El de Rimsky es un arte destructivo, pero, dado que no existe una estética general de la destrucción, decir eso es bastante poco. Están ahí, de algún modo, los décollages de Jacques Villeglé: un ancestro lejano para este pintor que si bien no incorpora la gráfica urbana, logra efectos de laceración y de craquelado al sumar materiales como cal y parafina al sustrato tradicional del óleo. Rimsky quita y agrega, hasta llegar a un punto misterioso de saturación. De la veladura a la obturación, el gesto del repinte, tan visible en la pintura reciente argentina, tiene un tenor especial en esta exposición. El procedimiento saca su fuerza de la confianza que debe construir el espectador. Si quien mira no llega a creer que aquello que no logra ver del todo es una necesidad inmanente de la obra —a la que debe atender con un cierto recogimiento contemplativo—, la obra no termina de suceder. El espectador tiene que aceptar que lo que no ve es tan importante como lo que muestran las superficies; comprender que hay algo en lo que permanece tapado que no fue, sin embargo, olvidado. En la insistencia de ese cuerpo enterrado alienta la negatividad irrepetible de cada pieza: su potencia para decir no.
Los colores participan activamente de esta estética de la destrucción. Al observar las capas, el espectador puede pensar en Di Cavalcanti, en el último Léger, en el uso expresivo de los modelados en abiertas gradaciones lumínicas y en cierto gusto por las variaciones rítmicas que las vanguardias abstractas posiblemente hayan aprendido en una cultura visual del deporte. También reverberan sus más cercanos contemporáneos. En una de las piezas unos marrones maderiles pueden recordar a Carlos Cima. Pero, en toda esa paleta, se destacan unos naranjas que no entran con facilidad en un acorde cromático.
Personaje conocido en la historia de la pintura: el naranja taimado que asoma desde atrás con la intención de romperlo todo. Está en las zips de Barnett Newman, por poner el ejemplo que se me ocurre más apropiado, aunque puede rastrearse en toda la tradición figurativa.
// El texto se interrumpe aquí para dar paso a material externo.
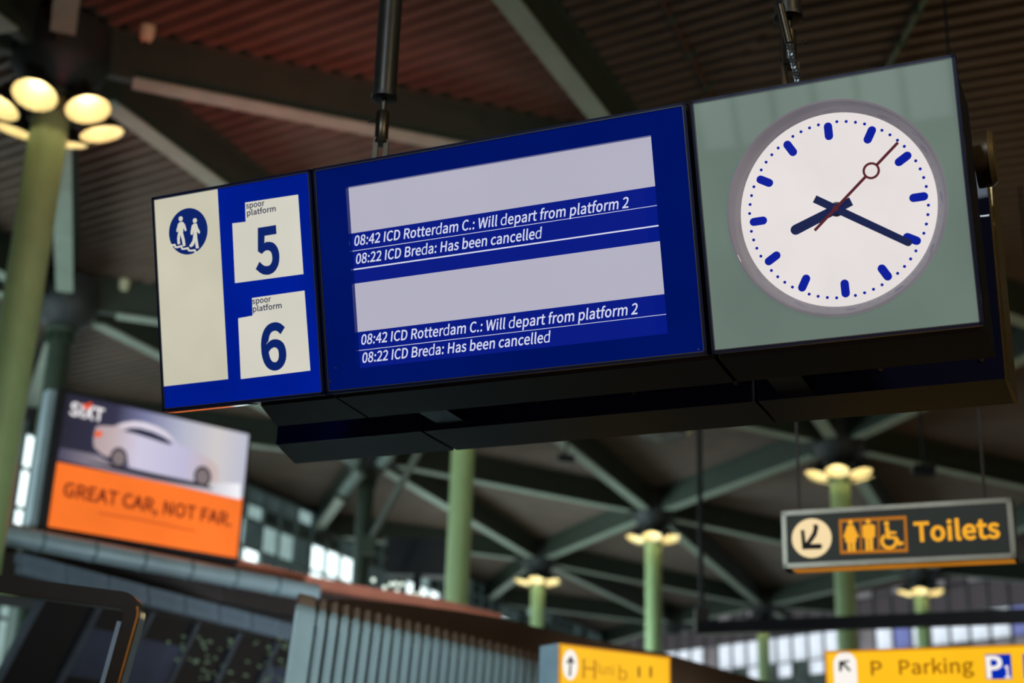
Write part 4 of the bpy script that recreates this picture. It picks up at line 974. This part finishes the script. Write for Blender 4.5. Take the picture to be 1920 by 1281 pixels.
part('drop_rod', MB().tube((0,0,.1), (0,0,H+EYE+.72-p.z), .03, 8), M_black, t)
part('indicator', MB().lathe([(.02, -.05), (.06, -.02), (.06, .02)], 12, True), mat('detector_cream', (206,200,160)), t).location = (.44, -.1, 0)
# bright little spotlights above the balcony and the dark box they hang on
bx = at_y(785, 1045, 36); t = thing('dark_equipment_housing', 'dark box shaped housing on the balcony left of the middle column', 'housing', Matrix.Translation(bx))
part('box', MB().box((-.8, -.3, -.5), (.85, .3, .40)), mat('navy_black', (24, 28, 36), .4), t)
part('lid', MB().box((-.95, -.35, .40), (.9, .35, .46)), M_hub, t)
part('support', MB().box((-.1, -.1, -bx.z), (.1, .1, -.5)), M_black, t)
sm = MB().lathe([(.01, -.035), (.03, -.025), (.038, 0), (.03, .03), (.01, .035)], 12, True).mesh('spot_lens', glow('spot_white', (225, 240, 225), 1.7, 0))
hm = MB().lathe([(.042, .0), (.04, .10), (.02, .12)], 12, True).mesh('housing', M_lamp)
for k_, (px, py) in enumerate(((700,1088),(721,1102),(733,1096),(742,1095),(753,1096),(745,1108),(773,1114),(783,1115))):
    t = thing('spotlight', 'tiny white spotlight over the balcony rail, ' + ('first', 'second', 'third', 'fourth', 'sixth', 'fifth', 'seventh', 'eighth')[k_] + ' of eight from the left', 'lamp', Matrix.Translation(at_y(px, py, 26)), 'white spotlights over the balcony rail')
    link('lens', sm, t); h_ = link('housing', hm, t); h_.location = (0, .10, .02); h_.rotation_euler = (-1.2, 0, 0)
# pale roof struts around the dark column
for k, (a, b, lb) in enumerate((((640,850),(672,866),'short pale strut left of the dark unlit column head'), ((735,848),(712,872),'short pale strut right of the dark unlit column head'), ((676,885),(640,930),'pale strut slanting down left from the dark unlit column head'))):
    A1, B1 = at_y(*a, 37.2), at_y(*b, 37.6)
    t = thing('roof_strut', lb, 'strut', Matrix.Translation(A1)); part('tube', MB().tube((0,0,0), B1-A1, .16, 12), mat('pale_strut', (150, 168, 158), .5), t, True)
    part('collar', MB().tube((B1-A1)*.92, (B1-A1)*1.05, .2, 12), M_dkgreen, t)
No se trata de un campo completo sino de una línea, un rayón, un simple mordisco de naranja que avanza: nada más que un instante de peligro. Rimsky lo ha convertido en una firma.
Se adivina en la obra de este pintor una sensibilidad oportunista —empleando el término en su mejor sentido estratégico—: una capacidad notable para leer los vientos que hoy empujan a la pintura, para entender la actualidad como un campo de posibilidades. La ideología modernista nos enseñó a desconfiar de los artistas que respiran demasiado bien el aire de su época, pero en verdad hace falta una fibra muy bien templada para escuchar el clamor de los tiempos sin disolverse en él. Para eso hay que oír, además, la necesidad de la obra, el rigor de su método más opaco. El paso que ha dado desde su anterior repertorio hacia esta abstracción matérica revela, junto a la ductilidad y el rigor, una voluntad de diálogo: ganas de pintar con otros, de pintar para los ojos de su tiempo. Como ese naranja que asoma en las telas, se escucha desde un fondo moderno el viejo imperativo de Manet: Il faut être de son temps.
Lucas Rimsky, Piso flotante, curaduría de Laura Ojeda Bär, Sala Gabriela Sabatini, Buenos Aires, 17 de octubre – 7 de noviembre de 2025.